Whether that’s down to the endearing TikToks he was forced to star in recently alongside his daughter, or because Margot Robbie’s performance in The Wolf of Wall Street will always be one of the greatest displays of on-screen charisma, magnetism, and star quality in this century, is anybody’s guess. But the fact of the matter is: if Scorsese talks, you listen.
A recommendation between friends can be the catalyst for an entirely new passion. After all, don’t we forge greater connections when there’s a shared interest to carry a bond from happy acquaintances into a real, trusted friendship? If the local postman recommends you a 1990s body horror, you might guffaw and close the curtains come every delivery day. If your friend recommends the same film at the pub, you might put it on that very night, intrigued as to what it reveals about your friendship, your tastes, art, and yourself in general.
The Silence of the Lambs filmmaker Roger Corman was lucky enough to exist in Scorsese’s immediate orbit, and thus was permitted a recommendation or two from the genius behind Taxi Driver. And when Scorsese was asked, he knew just the guy. Scorsese previously revealed, “When Roger Corman called me to ask if I had any young directors I could recommend, I immediately thought of Jonathan Kaplan.”
Scorsese continued, “He started for Roger with Night Call Nurses, worked his way up to Truck Turner with Isaac Hayes (produced by Roger’s brother Gene), then he moved on to make a series of excellent pictures including Over the Edge, Heart Like a Wheel, and The Accused, for which Jodie Foster won an Oscar.”
In this case, the recommendation was the one thing that led to the rest of Kaplan’s life. He finished his classes with Scorsese at NYU and moved to Los Angeles to take part in what his daughter would call the “Roger Corman school of filmmaking”.
Kaplan wowed audiences with his first work for Corman, the sex comedy Night Call Nurses. Subsequently, throughout the 1970s, he would direct seven more features, including The Student Teachers, The Slam, Truck Turner, and White Line Fever.
Scorsese also noted that the young Kaplan had a real zest for cinema. He named Kaplan as “one of the most passionate” of his students, alongside Allan Arkush, Jon Davison, and Joe Dante. He added, ” I liked Jonathan so much as a person, and early on I could see that he was quite a filmmaker — his student picture Stanley was really striking.”

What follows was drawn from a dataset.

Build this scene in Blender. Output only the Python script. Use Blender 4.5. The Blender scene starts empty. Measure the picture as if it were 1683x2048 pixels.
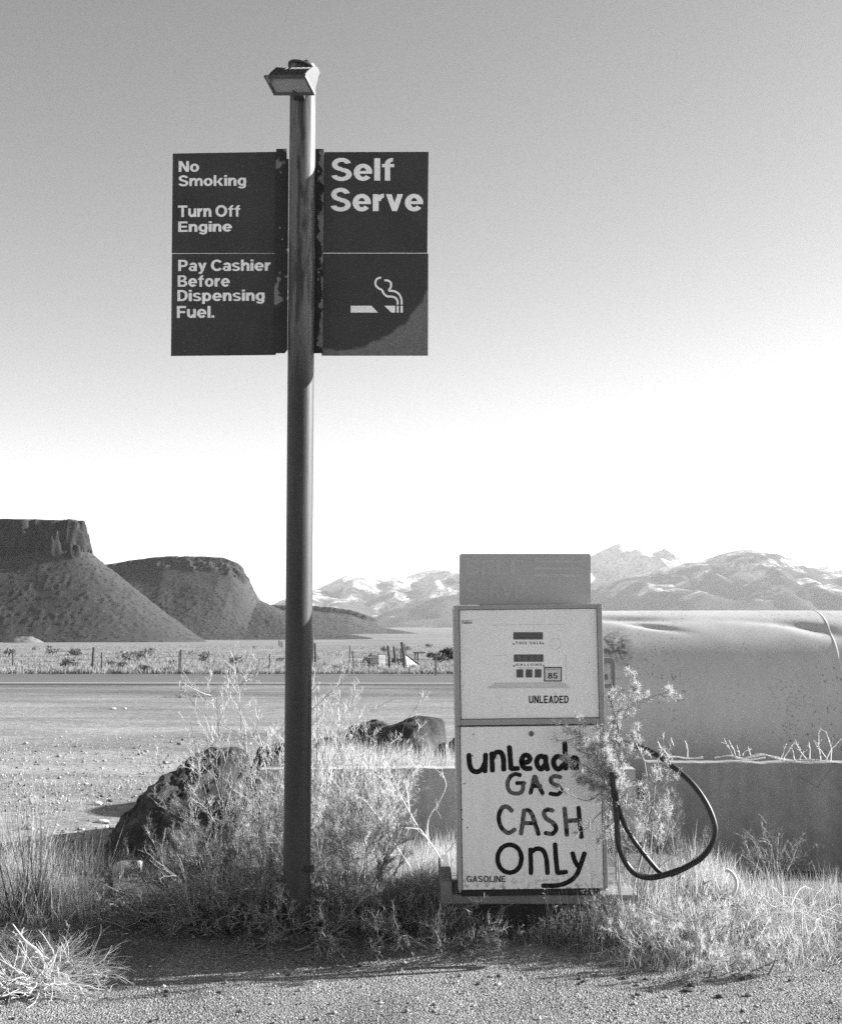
import bpy, bmesh, math, random
import numpy as np
from mathutils import Vector, Matrix
from mathutils import noise as mnoise

S = bpy.context.scene
COL = S.collection
R = math.radians

# ------------------------------------------------------------------ camera
F = 2600.0                       # focal length in pixels of the 1683 x 2048 photograph
EYE = 1.55
TH = math.atan(236 / F)          # slight upward tilt
cam = bpy.data.cameras.new('camera')
cam.sensor_fit = 'VERTICAL'
cam.sensor_height = 24.0
cam.lens = F / 2048 * 24.0
cam.clip_start = 0.1
cam.clip_end = 30000
co = bpy.data.objects.new('camera', cam)
COL.objects.link(co)
co.location = (0, 0, EYE)
co.rotation_euler = (math.pi / 2 + TH, 0, 0)
S.camera = co

# ------------------------------------------------------------------ sky, sun, exposure
EL, AZ = R(21), R(75)            # sun low at the right, a little behind the pump
SUN = Vector((math.cos(EL) * math.sin(AZ), math.cos(EL) * math.cos(AZ), math.sin(EL)))
w = bpy.data.worlds.new('World'); S.world = w; w.use_nodes = True
nt = w.node_tree; nt.nodes.clear()
wo = nt.nodes.new('ShaderNodeOutputWorld'); bg = nt.nodes.new('ShaderNodeBackground')
sky = nt.nodes.new('ShaderNodeTexSky'); sky.sky_type = 'NISHITA'; sky.sun_disc = False
sky.sun_elevation = EL; sky.sun_rotation = AZ
sky.air_density = 1.0; sky.dust_density = 1.2; sky.ozone_density = 1.0; sky.altitude = 1500
sep = nt.nodes.new('ShaderNodeSeparateColor')      # black-and-white film behind a red filter
cmb = nt.nodes.new('ShaderNodeCombineColor')
nt.links.new(sky.outputs[0], sep.inputs[0])
mixr = nt.nodes.new('ShaderNodeMath'); mixr.operation = 'MULTIPLY_ADD'
mixg = nt.nodes.new('ShaderNodeMath'); mixg.operation = 'MULTIPLY'; mixg.inputs[1].default_value = 0.25
nt.links.new(sep.outputs[1], mixg.inputs[0])
nt.links.new(sep.outputs[0], mixr.inputs[0]); mixr.inputs[1].default_value = 0.75
nt.links.new(mixg.outputs[0], mixr.inputs[2])
pw = nt.nodes.new('ShaderNodeMath'); pw.operation = 'POWER'; pw.inputs[1].default_value = 1.3   # film contrast
nt.links.new(mixr.outputs[0], pw.inputs[0])
for i in range(3):
    nt.links.new(pw.outputs[0], cmb.inputs[i])
nt.links.new(cmb.outputs[0], bg.inputs[0])
bg.inputs[1].default_value = 0.0555
nt.links.new(bg.outputs[0], wo.inputs[0])

sl = bpy.data.lights.new('sun', 'SUN'); sl.energy = 4.0; sl.angle = R(0.5); sl.color = (1, 1, 1)
so = bpy.data.objects.new('sun', sl); COL.objects.link(so)
so.location = SUN * 50
so.rotation_euler = SUN.to_track_quat('Z', 'Y').to_euler()

S.view_settings.view_transform = 'Standard'; S.view_settings.look = 'None'
S.view_settings.exposure = 1.95; S.view_settings.gamma = 1.0; S.view_settings.use_curve_mapping = False
S.cycles.use_denoising = False        # keep the fine twigs and a little film-like grain
S.cycles.volume_bounces = 0
S.cycles.max_bounces = 8
S.cycles.transparent_max_bounces = 8

# ------------------------------------------------------------------ pixel <-> place
CT, ST = math.cos(TH), math.sin(TH)
def ray(u, v):
    a, b = (u - 841.5) / F, (v - 1024) / F
    return Vector((a, CT + b * ST, ST - b * CT))
def P(u, v, Y):
    d = ray(u, v); k = Y / d.y
    return Vector((d.x * k, Y, EYE + d.z * k))
def PZ(u, v, z=0.0):
    d = ray(u, v); k = (z - EYE) / d.z
    return Vector((d.x * k, d.y * k, z))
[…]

Scorsese couldn’t think of enough kind words to describe his once student. When Kaplan died in August of this year, Scorsese was gutted. “It really saddens me to know that Jonathan is gone. He was a very special filmmaker and a wonderful human being,” the Killers of the Flower Moon director lamented. At least Kaplan and Corman, who also passed in 2024 at the age of 98, will be together again, some place far from here.